What's more, Parthia is the setting for Macrinus' eventual coup, so if Roman history is anything to go by, the location will play a key role in "Gladiator 2."

Revisiting a scene from Gladiator

There are many similarities to "Gladiator" already apparent throughout the trailer. The Colosseum scenes are particularly reminiscent of Russell Crowe's glory days as the Spaniard Maximus. One scene midway through the trailer goes even further, giving distinct callback vibes.

When the Rhino lumbers out of the gates into the arena, we get a shot of Lucius (Paul Mescal) shouting to his petrified fellow fighters, "This is about survival.

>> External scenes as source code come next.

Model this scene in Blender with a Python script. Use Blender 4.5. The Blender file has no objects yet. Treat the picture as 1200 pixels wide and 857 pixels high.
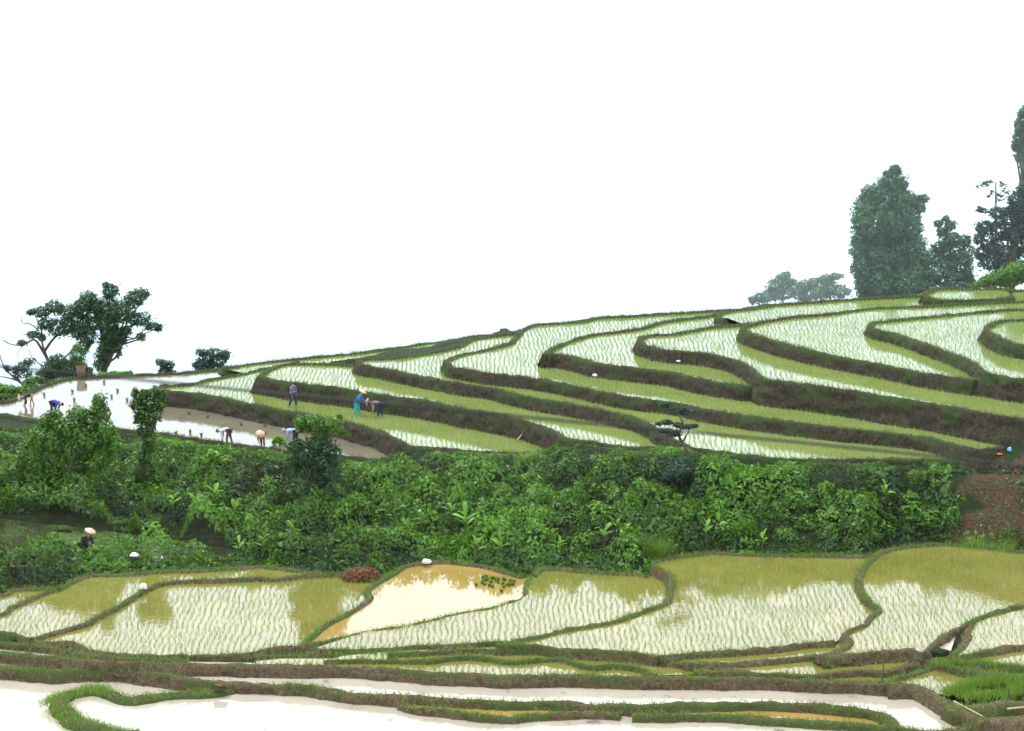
import bpy, bmesh, math, random
import numpy as np
from mathutils import Vector, Matrix, Euler, noise as mnoise
R = math.radians
rng = np.random.default_rng(7)
random.seed(7)
SC = bpy.context.scene
COL = SC.collection

# ------------------------------------------------------------------ camera
F = 2400.0                    # focal length in photo pixels (1200 wide)
PITCH = math.atan(428.5 / F)
CAM = np.array([0.0, 0.0, 24.0])
cam = bpy.data.cameras.new("camera")
camo = bpy.data.objects.new("camera", cam)
COL.objects.link(camo)
cam.sensor_width = 36.0
cam.lens = 36.0 * F / 1200.0
cam.clip_start = 0.5
cam.clip_end = 20000
camo.location = CAM
camo.rotation_euler = (math.pi / 2 - PITCH, 0, 0)
cam.dof.use_dof = True
cam.dof.focus_distance = 100.0
cam.dof.aperture_fstop = 2.8
SC.camera = camo

# ------------------------------------------------------------------ world, sun, exposure
SUN_EL, SUN_AZ = R(60), R(-25)      # azimuth measured from +Y towards +X
w = bpy.data.worlds.new("World")
SC.world = w
w.use_nodes = True
nt = w.node_tree
nt.nodes.clear()
wo = nt.nodes.new("ShaderNodeOutputWorld")
sky = nt.nodes.new("ShaderNodeTexSky")
sky.sky_type = 'NISHITA'
sky.sun_disc = False
sky.sun_elevation = SUN_EL
sky.sun_rotation = SUN_AZ
b1 = nt.nodes.new("ShaderNodeBackground")
b1.inputs[1].default_value = 0.15
nt.links.new(sky.outputs[0], b1.inputs[0])
b2 = nt.nodes.new("ShaderNodeBackground")
tc = nt.nodes.new("ShaderNodeTexCoord")
nz = nt.nodes.new("ShaderNodeTexNoise")
nz.inputs['Scale'].default_value = 1.6
nz.inputs['Detail'].default_value = 3
rp = nt.nodes.new("ShaderNodeValToRGB")
rp.color_ramp.elements[0].position = 0.35
rp.color_ramp.elements[0].color = (0.80, 0.90, 1.0, 1)
rp.color_ramp.elements[1].position = 0.6
rp.color_ramp.elements[1].color = (1.0, 1.0, 1.0, 1)
nt.links.new(tc.outputs['Generated'], nz.inputs['Vector'])
nt.links.new(nz.outputs[0], rp.inputs[0])
nt.links.new(rp.outputs[0], b2.inputs[0])
b2.inputs[1].default_value = 2.85
mxw = nt.nodes.new("ShaderNodeMixShader")
mxw.inputs[0].default_value = 0.88      # overcast deck over the blue sky
nt.links.new(b1.outputs[0], mxw.inputs[1])
nt.links.new(b2.outputs[0], mxw.inputs[2])
nt.links.new(mxw.outputs[0], wo.inputs[0])

sl = bpy.data.lights.new("sun", 'SUN')
sl.energy = 3.0
sl.angle = R(10)
sl.color = (1.0, 0.96, 0.88)
so = bpy.data.objects.new("sun", sl)
COL.objects.link(so)
so.rotation_euler = Vector((-math.sin(SUN_AZ) * math.cos(SUN_EL), -math.cos(SUN_AZ) * math.cos(SUN_EL),
                            -math.sin(SUN_EL))).to_track_quat('-Z', 'Y').to_euler()
SC.view_settings.view_transform = 'Standard'
SC.view_settings.look = 'None'
SC.view_settings.exposure = 0.0
SC.view_settings.gamma = 1.0
try:
    SC.cycles.use_denoising = True
    SC.cycles.max_bounces = 10
    SC.cycles.transparent_max_bounces = 6
    SC.cycles.volume_bounces = 8
    SC.cycles.caustics_reflective = False
    SC.cycles.caustics_refractive = False
except Exception:
    pass

# ------------------------------------------------------------------ projection helpers
cP, sP = math.cos(PITCH), math.sin(PITCH)
def ray(u, v):
    a = (u - 600.0) / F
    b = (v - 428.5) / F
    # forward (0,cP,-sP), up (0,sP,cP)
    return np.array([a, cP - b * sP, -sP - b * cP])
def onz(u, v, z):
    d = ray(u, v)
    return CAM + d * ((z - CAM[2]) / d[2])
def aty(u, v, D):
    d = ray(u, v)
    return CAM + d * (D / d[1])
def project(p):
    q = np.atleast_2d(p) - CAM
    fwd = q[:, 1] * cP - q[:, 2] * sP
    up = q[:, 1] * sP + q[:, 2] * cP
    return 600 + F * q[:, 0] / fwd, 428.5 - F * up / fwd

# ------------------------------------------------------------------ value noise (numpy)
_perm = rng.random((256, 256))
def vnoise(x, y):
    xi = np.floor(x).astype(int); yi = np.floor(y).astype(int)
    fx = x - xi; fy = y - yi
    fx = fx * fx * (3 - 2 * fx); fy = fy * fy * (3 - 2 * fy)
    g = lambda i, j: _perm[i & 255, j & 255]
    return ((g(xi, yi) * (1 - fx) + g(xi + 1, yi) * fx) * (1 - fy) +
            (g(xi, yi + 1) * (1 - fx) + g(xi + 1, yi + 1) * fx) * fy)
def fbm(x, y, o=3):
    s = 0; a = 0.5; t = 0
    for i in range(o):
        s = s + a * vnoise(x + 17.3 * i, y - 9.1 * i); t += a
        a *= 0.5; x = x * 2.03; y = y * 2.03
    return s / t

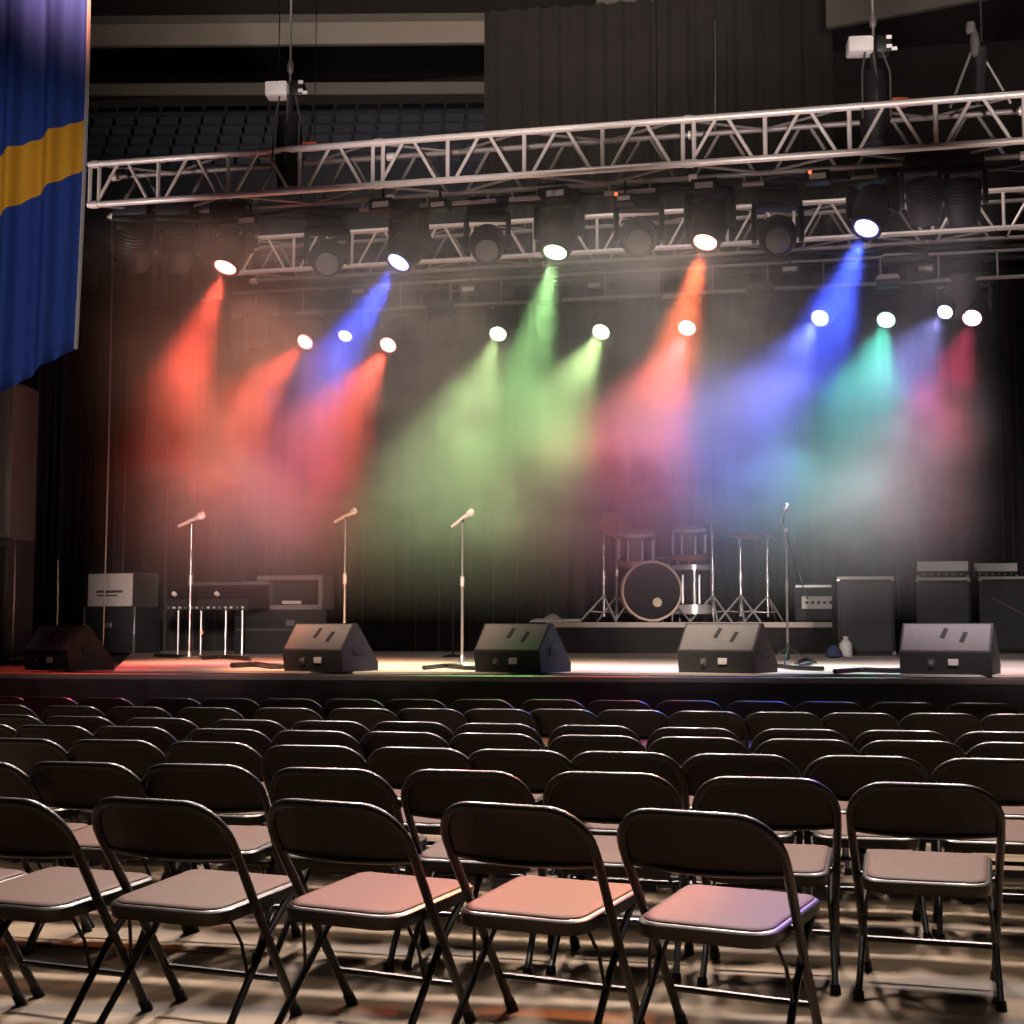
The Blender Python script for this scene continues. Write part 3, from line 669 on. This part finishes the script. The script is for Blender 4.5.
# ------------------------------------------------------------------ drum riser and drums
RY = on_z(690, 653.5, HM).y; zr = on_y(690, 622, RY).z
x0, x1 = on_y(546, 640, RY).x, on_y(838, 640, RY).x
t = thing('drum_riser', 'low black drum riser with a pale top edge', 'riser', ((x0 + x1) / 2, RY, HM - .004))
RD = 2.6; hr = zr - HM
MB().box((0, RD / 2, hr / 2 - .035), (x1 - x0 - .06, RD - .06, hr - .07)).build('riser_skirt', 'drape', t)
MB().box((0, RD / 2, hr - .035), (x1 - x0, RD, .075), b=.008).build('riser_deck', 'pale', t)
zr += .0
def rp(px, dy): q = on_y(px, 622, RY + dy); return Vector((q.x, RY + dy, zr))
SC = (RY + .5) * 1.014 / F_PX                                          # metres per pixel at the kit
tube = MB
# bass drum
c = rp(652, .35); R = 29.5 * SC
bd = thing('bass_drum', 'big black bass drum with wooden hoop and small cream dot', 'drum', (c.x, c.y, zr), .14, 'drum kit')
RX = Matrix.Translation((0, 0, R + .01)) @ Matrix.Rotation(PI / 2, 4, 'X')       # local z -> -y (towards the seats)
MB().lathe([(R * .93, .0), (R * .95, .0), (R * .95, -.5), (R * .93, -.5)], 48, RX).build('shell', 'drumshell', bd)
for z in (.02, -.52): MB().lathe([(R * .93, z - .025), (R, z - .025), (R, z + .025), (R * .93, z + .025)], 48, RX).build('hoop', 'wood', bd)
hd = MB().lathe([(.001, .028), (R * .5, .03), (R * .93, .022), (R * .93, .0)], 48, RX).build('drumhead', 'drumhead', bd)
MB().lathe([(.001, .036), (4.4 * SC, .035), (4.5 * SC, .028)], 24, RX @ Matrix.Translation((5.2 * SC, -11 * SC, 0))).build('round_sticker', 'cream', hd)
for k in range(8):
    a = 2 * PI * k / 8 + .2
    MB().box((0, 0, 0), (.03, .05, .09), RX @ Matrix.Translation((R * .98 * math.cos(a), R * .98 * math.sin(a), -.05)) @ Matrix.Rotation(a, 4, 'Z'), b=.008).build('lug', 'chrome', bd)
for sx in (-1, 1): MB().tube([(sx * R * .8, .12, R * .62), (sx * R * 1.22, -.1, .012)], .012, 8).build('spur', 'chrome', bd)
def drum(px, dy, ytop, ybot, wpx, label, legs=False, shell='drumshell', tilt=0., amber=True):
    c = rp(px, dy); zt = zr + (622 - ytop) * SC; zb = zr + (622 - ybot) * SC; r = wpx / 2 * SC
    t = thing('tom_drum' if not legs else 'floor_tom', label, 'drum', (c.x, c.y, zr), .1, 'drum kit')
    m = Matrix.Translation((0, 0, (zt + zb) / 2 - zr)) @ Matrix.Rotation(tilt, 4, 'X'); h = (zt - zb) / 2
    MB().lathe([(r * .95, -h * .9), (r * .96, -h * .9), (r * .96, h * .92), (r * .95, h * .92)], 32, m).build('shell', shell, t)
    MB().lathe([(r * .93, h * .8), (r, h * .8), (r, h), (r * .93, h)], 32, m).build('hoop', 'chrome', t)
    MB().lathe([(r * .93, -h), (r, -h), (r, -h * .62), (r * .93, -h * .62)], 32, m).build('lower_hoop', 'amber' if amber else 'chrome', t)
    MB().lathe([(.001, h * .97), (r * .92, h * .96), (r * .93, h * .9)], 32, m).build('drumhead', 'white', t)
    for k in range(8):
        a = 2 * PI * k / 8 + .3
        MB().box((r * 1.0 * math.cos(a), r * math.sin(a), 0), (.035, .035, h * 1.2), m, b=.01).build('lug', 'chrome', t)
    if legs:
        for k in range(3):
            a = 2 * PI * k / 3 - .5
            MB().tube([(r * 1.05 * math.cos(a), r * 1.05 * math.sin(a), h), (r * 1.12 * math.cos(a), r * 1.12 * math.sin(a), .01)], .012, 8).build('leg', 'chrome', t)
    else:
        MB().tube([(0, .02, (zt + zb) / 2 - zr - h * .6), (0, .12, .5)], .02, 8).build('tom_mount', 'chrome', t)
    return t
drum(637, .55, 533, 566, 36, 'rack tom with amber lower band above the bass drum', tilt=.18)
drum(690, .55, 529, 560, 34, 'rack tom with amber lower band beside the crash cymbal', tilt=.18)
drum(692, .75, 566, 614, 42, 'dark floor tom with chrome legs standing beside the bass drum', True, amber=False)
drum(664, 1.25, 556, 572, 32, 'snare drum standing behind the bass drum', True, amber=False)
def cymbal(px, dy, ycym, wpx, label, tilt=(0, 0), ytop=None, lean=0., spread=.34):
    c = rp(px, dy); h = (622 - ycym) * SC; r = wpx / 2 * SC
    t = thing('cymbal_stand', label, 'cymbal stand', (c.x, c.y, zr), random.random(), 'drum kit')
    for k in range(3):
        a = 2 * PI * k / 3 + .3
        MB().tube([(0, 0, .38), (spread * math.cos(a), spread * math.sin(a), .012)], .014, 8).build('leg', 'chrome', t)
        MB().tube([(0, 0, .14), (.6 * spread * math.cos(a), .6 * spread * math.sin(a), .155)], .009, 6).build('leg_brace', 'chrome', t)
    MB().tube([(0, 0, .08), (0, 0, h * .5)], .019, 10).build('lower_tube', 'chrome', t)
    MB().tube([(0, 0, h * .46), (0, 0, h * .54)], .03, 10).build('clutch', 'chrome', t)
    MB().tube([(0, 0, h * .5), (0, 0, h * .8)], .0145, 10).build('middle_tube', 'chrome', t)
    MB().tube([(0, 0, h * .78), (0, 0, h * .84)], .026, 10).build('clutch', 'chrome', t)
    MB().tube([(0, 0, h * .8), (0, 0, h + .08)], .01, 8).build('upper_tube', 'chrome', t)
    if wpx:
        m = Matrix.Translation((0, 0, h)) @ Euler((tilt[0], tilt[1], 0)).to_matrix().to_4x4()
        MB().lathe([(.012, .03), (r * .12, .028), (r * .2, .008), (r * .6, -.004), (r, -.02), (r, -.024), (r * .6, -.009), (r * .2, .003), (.012, .02)], 40, m).build('cymbal', 'brass', t)
        MB().tube([(0, 0, h + .02), (0, 0, h + .065)], .022, 10).build('wing_nut', 'fixture', t)
    return t
cymbal(604, .45, 531, 0, 'bare chrome stand at the banner side of the kit')
cymbal(617, .8, 524, 34, 'cymbal stand with a steeply tilted red brown cymbal', (.9, .1))
cymbal(713, .5, 518, 36, 'cymbal stand with a high crash cymbal beside the second tom', (.38, .1))
cymbal(741, .55, 535, 44, 'cymbal stand with the widest flat cymbal, nearest the boom stand', (.26, 0.03))
cymbal(768, 1.2, 534, 26, 'dim small cymbal stand at the back of the kit', (.4, .2))
t = thing('folded_towels', 'crumpled pale towels lying on the end of the drum riser', 'towels', rp(549, .15))
tw = MB().sheet(lambda u, v: ((u - .5) * .5, (v - .5) * .3, .02 + .07 * math.sin(u * PI) * math.sin(v * PI) * (1 + .5 * math.sin(9 * u + 4 * v))), 24, 14, (0, 0, -.02)).build('towel', 'cloth_white', t, ang=80)
MB().box((.32, 0, .022), (.25, .2, .044), b=.015, seg=2).build('towel_fold', 'cloth_white', t)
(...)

Survive."

From there, we see half a dozen gladiators, including Lucius, facing down the terrifying beast with its blood-stained horn. The hero shouts out tactics, encouraging his impromptu posse to hold together until the animal charges and then split up and head for the walls. While we won't know how the scene ends until "Gladiator 2" is released in November, we do know how a similar event ends in "Gladiator."

In that film, Maximus and a group of rag-tag, under-equipped gladiators are confronted by chariot-riding opponents armed to the hilt. They band together, under Maximus' direction, and ultimately defeat their overpowered enemies. The scene is a classic, and it already feels like director Ridley Scott is trying to channel that same legend-forming mojo in the rhino scene of the sequel.